Best Practice #4: Create a Flexible Roadmap
Todd Olson, Founder and CEO of Pendo, recommends that you write "SUBJECT TO CHANGE" on all product roadmaps. Maintaining flexibility in your timeline and deliverables will enable your team to react calmly to roadblocks, and to adapt your plan to fit changing needs. However, keep in mind that a product roadmap should have a single owner - this individual is the only person with the authority to add and remove items.
Best Practice #5: Involve Your Stakeholder Community in Regular Intervals.
Product roadmaps are created with the intention to be shared with internal development teams and others who have a role in the product's success. Rather than being static, your roadmap should function like a reader board that gives a current snapshot of project status. So, in order for your product roadmap to do its job well, it needs consistent input from the product owner. This means updating your roadmap daily to capture any market changes, new planning directions, added resources, or changes in priorities. By regularly updating your roadmap, you help your constituents understand factors that account for your product's progress or delays.
Karthik Vijayakumar, podcaster, author, and product maker at Design Your Thinking, asserts that continual updates also create a deep level of shared ownership that in turn drives results. "Without this," he says, "product roadmaps end up in nice documents without having seen the daylight".
Best Practice #6: Spend 10 Minutes with Your Product Roadmap.

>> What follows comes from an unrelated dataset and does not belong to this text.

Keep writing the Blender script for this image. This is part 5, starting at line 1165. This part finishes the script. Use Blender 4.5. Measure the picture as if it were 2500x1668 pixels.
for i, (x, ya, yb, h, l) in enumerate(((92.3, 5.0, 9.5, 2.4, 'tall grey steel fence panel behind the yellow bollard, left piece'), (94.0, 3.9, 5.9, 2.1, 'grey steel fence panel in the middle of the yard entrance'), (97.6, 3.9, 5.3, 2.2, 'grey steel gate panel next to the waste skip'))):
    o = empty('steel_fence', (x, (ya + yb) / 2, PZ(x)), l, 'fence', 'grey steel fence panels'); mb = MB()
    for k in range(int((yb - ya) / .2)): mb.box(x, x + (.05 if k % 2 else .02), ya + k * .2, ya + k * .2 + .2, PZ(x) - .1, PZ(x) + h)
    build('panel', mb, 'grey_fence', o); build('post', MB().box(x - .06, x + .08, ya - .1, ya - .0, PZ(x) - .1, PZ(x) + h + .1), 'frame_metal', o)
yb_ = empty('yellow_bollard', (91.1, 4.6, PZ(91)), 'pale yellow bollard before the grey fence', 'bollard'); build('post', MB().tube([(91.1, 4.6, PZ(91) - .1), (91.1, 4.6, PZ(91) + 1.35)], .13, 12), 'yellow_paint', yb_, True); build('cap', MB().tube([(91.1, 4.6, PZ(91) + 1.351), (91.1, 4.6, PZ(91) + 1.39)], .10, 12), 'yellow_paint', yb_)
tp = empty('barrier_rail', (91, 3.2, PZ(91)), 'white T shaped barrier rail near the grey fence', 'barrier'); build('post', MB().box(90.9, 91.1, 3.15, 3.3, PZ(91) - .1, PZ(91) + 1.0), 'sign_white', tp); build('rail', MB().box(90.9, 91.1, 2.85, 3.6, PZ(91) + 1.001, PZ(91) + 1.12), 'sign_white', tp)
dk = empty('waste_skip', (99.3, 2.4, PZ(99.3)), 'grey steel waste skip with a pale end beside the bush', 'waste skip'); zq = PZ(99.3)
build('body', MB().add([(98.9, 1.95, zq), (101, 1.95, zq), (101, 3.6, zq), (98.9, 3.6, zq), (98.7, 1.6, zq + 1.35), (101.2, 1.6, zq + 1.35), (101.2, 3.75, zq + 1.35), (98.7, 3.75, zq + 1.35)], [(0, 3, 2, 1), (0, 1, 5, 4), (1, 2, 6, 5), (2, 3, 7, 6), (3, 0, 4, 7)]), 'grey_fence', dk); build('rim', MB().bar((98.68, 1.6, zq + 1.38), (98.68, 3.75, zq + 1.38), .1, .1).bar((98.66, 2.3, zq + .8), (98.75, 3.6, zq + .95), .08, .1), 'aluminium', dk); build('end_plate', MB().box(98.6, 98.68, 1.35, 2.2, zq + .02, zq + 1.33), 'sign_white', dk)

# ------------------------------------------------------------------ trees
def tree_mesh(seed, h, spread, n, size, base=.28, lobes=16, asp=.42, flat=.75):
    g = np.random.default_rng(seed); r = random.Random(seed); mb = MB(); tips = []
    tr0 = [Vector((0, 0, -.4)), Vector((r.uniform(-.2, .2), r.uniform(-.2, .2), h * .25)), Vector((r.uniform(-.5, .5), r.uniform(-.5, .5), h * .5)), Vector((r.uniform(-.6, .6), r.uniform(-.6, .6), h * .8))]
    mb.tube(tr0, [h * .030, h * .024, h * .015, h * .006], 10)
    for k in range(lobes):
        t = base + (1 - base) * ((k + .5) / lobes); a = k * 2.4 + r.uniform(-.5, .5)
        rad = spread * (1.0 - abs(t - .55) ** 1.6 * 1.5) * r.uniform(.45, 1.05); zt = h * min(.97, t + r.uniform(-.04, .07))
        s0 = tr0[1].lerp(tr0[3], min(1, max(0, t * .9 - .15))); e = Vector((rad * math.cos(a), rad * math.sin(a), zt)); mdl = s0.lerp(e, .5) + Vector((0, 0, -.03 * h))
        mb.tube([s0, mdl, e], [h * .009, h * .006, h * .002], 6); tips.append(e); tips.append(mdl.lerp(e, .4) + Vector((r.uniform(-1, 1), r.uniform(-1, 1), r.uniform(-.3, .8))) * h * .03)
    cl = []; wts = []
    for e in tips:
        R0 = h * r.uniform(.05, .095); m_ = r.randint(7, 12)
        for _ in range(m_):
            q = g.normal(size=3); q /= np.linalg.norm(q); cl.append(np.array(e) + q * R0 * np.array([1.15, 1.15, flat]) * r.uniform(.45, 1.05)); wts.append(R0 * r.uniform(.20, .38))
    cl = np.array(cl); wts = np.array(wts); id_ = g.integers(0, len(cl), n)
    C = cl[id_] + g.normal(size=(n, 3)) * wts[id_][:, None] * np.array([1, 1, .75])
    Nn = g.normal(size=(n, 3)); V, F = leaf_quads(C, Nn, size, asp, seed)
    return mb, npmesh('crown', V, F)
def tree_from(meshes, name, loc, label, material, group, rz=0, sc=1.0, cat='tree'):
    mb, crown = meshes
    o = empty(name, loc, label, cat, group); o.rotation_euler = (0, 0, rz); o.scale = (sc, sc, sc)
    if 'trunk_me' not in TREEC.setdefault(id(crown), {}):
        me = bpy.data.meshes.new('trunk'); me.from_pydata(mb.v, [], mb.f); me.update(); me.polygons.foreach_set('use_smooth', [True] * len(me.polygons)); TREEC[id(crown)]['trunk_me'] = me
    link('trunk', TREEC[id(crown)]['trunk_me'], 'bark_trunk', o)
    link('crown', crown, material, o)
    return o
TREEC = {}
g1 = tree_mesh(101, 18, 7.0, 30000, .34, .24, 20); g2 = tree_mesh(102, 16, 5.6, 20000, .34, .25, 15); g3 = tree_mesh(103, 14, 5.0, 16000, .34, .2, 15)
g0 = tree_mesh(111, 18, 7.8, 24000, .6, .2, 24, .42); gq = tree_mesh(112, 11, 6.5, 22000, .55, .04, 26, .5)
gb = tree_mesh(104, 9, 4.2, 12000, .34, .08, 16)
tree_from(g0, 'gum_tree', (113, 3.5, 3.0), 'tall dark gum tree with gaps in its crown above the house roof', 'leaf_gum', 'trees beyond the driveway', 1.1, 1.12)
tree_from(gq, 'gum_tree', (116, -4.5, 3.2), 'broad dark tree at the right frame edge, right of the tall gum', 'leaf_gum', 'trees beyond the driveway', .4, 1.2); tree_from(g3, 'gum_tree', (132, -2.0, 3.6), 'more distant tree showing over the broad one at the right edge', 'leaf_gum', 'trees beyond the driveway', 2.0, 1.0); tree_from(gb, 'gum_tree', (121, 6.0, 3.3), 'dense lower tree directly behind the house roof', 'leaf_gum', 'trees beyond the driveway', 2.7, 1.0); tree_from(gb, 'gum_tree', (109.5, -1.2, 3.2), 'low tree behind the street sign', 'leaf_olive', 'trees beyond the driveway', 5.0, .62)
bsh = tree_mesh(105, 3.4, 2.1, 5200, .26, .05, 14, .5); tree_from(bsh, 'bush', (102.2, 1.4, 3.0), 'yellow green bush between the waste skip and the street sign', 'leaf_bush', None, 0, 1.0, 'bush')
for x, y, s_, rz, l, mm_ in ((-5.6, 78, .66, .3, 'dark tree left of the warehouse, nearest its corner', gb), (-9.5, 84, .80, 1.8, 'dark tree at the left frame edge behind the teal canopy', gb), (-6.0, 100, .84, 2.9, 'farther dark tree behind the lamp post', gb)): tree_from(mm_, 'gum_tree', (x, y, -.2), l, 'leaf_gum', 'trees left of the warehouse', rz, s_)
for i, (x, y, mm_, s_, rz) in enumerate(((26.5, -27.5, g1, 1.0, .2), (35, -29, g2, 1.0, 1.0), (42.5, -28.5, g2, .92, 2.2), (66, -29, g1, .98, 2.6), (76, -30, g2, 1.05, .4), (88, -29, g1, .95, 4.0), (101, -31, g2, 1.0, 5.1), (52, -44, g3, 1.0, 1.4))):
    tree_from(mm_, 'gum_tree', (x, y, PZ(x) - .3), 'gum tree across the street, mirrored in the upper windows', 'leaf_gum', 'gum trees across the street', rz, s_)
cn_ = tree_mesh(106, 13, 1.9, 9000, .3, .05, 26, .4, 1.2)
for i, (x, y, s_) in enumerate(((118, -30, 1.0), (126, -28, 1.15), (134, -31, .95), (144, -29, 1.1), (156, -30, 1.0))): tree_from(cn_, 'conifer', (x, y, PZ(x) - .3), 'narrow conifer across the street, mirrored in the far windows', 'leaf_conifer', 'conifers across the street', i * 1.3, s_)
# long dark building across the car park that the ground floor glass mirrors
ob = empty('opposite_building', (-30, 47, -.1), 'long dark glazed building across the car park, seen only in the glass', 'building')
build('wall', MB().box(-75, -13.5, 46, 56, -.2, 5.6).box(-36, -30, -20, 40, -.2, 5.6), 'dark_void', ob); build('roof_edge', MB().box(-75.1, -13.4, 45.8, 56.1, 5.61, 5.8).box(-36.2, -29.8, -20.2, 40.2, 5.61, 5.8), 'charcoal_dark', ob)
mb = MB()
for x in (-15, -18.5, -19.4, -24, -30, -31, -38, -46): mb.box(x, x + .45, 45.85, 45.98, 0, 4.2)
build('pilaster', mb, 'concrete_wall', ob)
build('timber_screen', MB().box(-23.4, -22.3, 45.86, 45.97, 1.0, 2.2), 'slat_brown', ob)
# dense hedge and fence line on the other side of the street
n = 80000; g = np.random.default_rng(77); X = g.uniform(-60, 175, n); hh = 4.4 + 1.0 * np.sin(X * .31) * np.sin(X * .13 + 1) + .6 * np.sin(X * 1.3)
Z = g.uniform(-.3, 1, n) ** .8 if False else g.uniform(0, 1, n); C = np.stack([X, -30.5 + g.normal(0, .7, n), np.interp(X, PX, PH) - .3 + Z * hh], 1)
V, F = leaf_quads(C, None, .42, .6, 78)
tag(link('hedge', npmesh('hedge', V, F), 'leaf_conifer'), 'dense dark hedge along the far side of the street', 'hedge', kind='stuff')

Carving out chunks of time helps you identify trends and set priorities. Before checking email or cruising Twitter, give your product roadmap your entire focus. Sameena Velshi, Head of Product at Roadmunk, makes it her morning ritual. "Since I started allocating a few minutes to my roadmap every morning, my days have been more grounded. I analyze both the granular (what is each dev working on today? how close are we to that next release?), and the big picture (are we on track to make quarterly goals in line with our STRATEGY?)," she says. "It's given me a new sense of control and perspective over our approach to product management."